Investors are beginning to notice the expectation that Nationstar Mortgage Holdings will post a significant improvement in servicing profitability over the next 12 to 18 months. The firm's mortgage originations platform isn't doing too bad, either.

Such servicing profitability will coincide with robust revenues from the company’s platform and there is an upside to guidance given the size of future opportunities, FBR Capital Markets noted in its latest report.

"Further, the company should benefit in a gradually rising rate environment as it extends the duration of its servicing book and improves its core earnings power while having a more muted impact on the origination platform," said analysts for FBR Capital.

The Nationstar (NSM) pipeline is largely comprised of $10 billion to $20 billion slugs with multiple counterparties.

While additional major bulk transfers are possible from the bigger banks, these are not necessary for the company to achieve guidance or to maintain and improve its servicing profitability on a go forward basis. 

"Additionally, management remains confident it can continue to grow its core earnings power even absent bulk transfers given flow servicing arrangements and small transactions along with a significant recapture rate of 50% on its current book through the company’ origination platform," FBR analysts explained. 

Nationstar recently won the rights to collect payments on a separate $215 billion mortgage portfolio, and Fannie Mae and Freddie Mac worry it would have trouble digesting another big deal.

Rising rates will benefit the servicing platform while having a small impact on near-term origination capabilities. 

Nationstar management commented that they believe its total Home Affordable Refinance Program opportunity stands at $30 billion on its existing book — not including people who may become eligible down the road either through a revised HARP program or a housing recovery driving improved loan-to-value ratios on existing loans. 

For instance, the average coupon on Nationstar’s portfolio is 5.5%, 150 basis points above the existing mortgage rate, the report noted.

"Management estimated that every 50 basis point move up in rates eliminates 15% of its HARP origination opportunities but would significantly extend the duration and value of the company's servicing portfolio, providing a net positive benefit to earnings over time," according to FBR analysts.

Nationstar estimates a net profitability of 200 basis points on $23 billion of originations in 2013.

However, FBR Capital expects gain on sale to trend down given that the company is somewhat isolation given its HARP-rich portfolio and potential expense efficiencies. 

Last week, Nationstar priced a $2 billion advance securitization with 175 basis points of cost saves.
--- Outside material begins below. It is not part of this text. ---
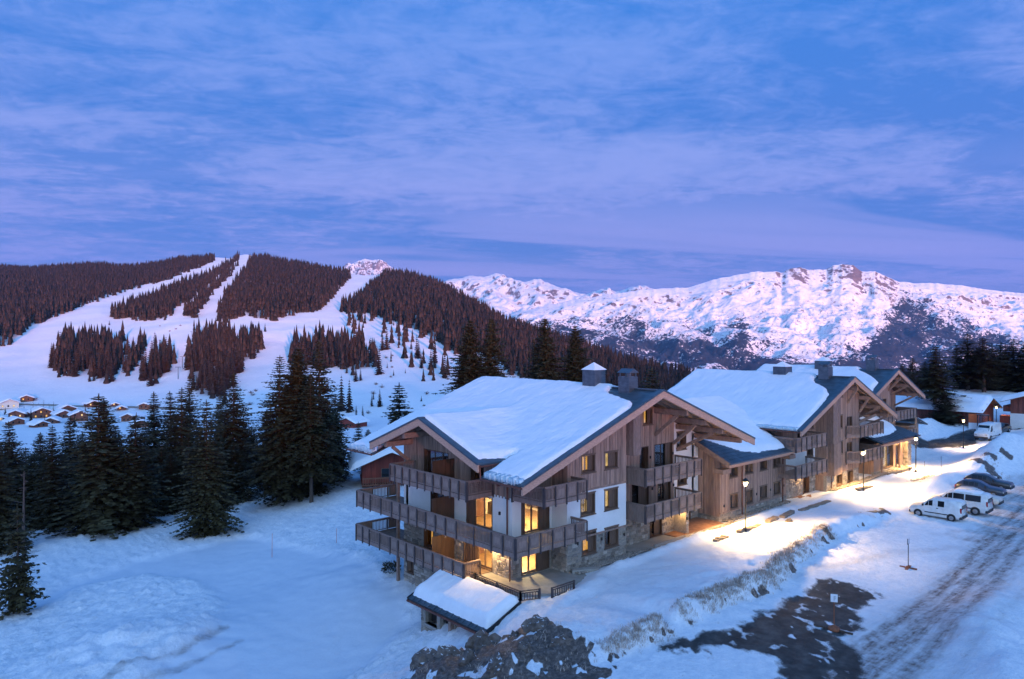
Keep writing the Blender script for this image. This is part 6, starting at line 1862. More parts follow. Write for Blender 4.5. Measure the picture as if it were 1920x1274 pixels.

"This is a major driver of the improving servicing profitability at the company, with a management targeted servicing profitability of five basis points in 2013 and 10 basis points in 2014 seemingly increasing conservative," FBR analysts explained.

Overall, the special servicing market is poised to experience substantial growth over the next two years as many of the private-label litigation actions between investors and big banks still need to be resolved. 

Additionally, special servicers will likely be able to capitalize on the new business.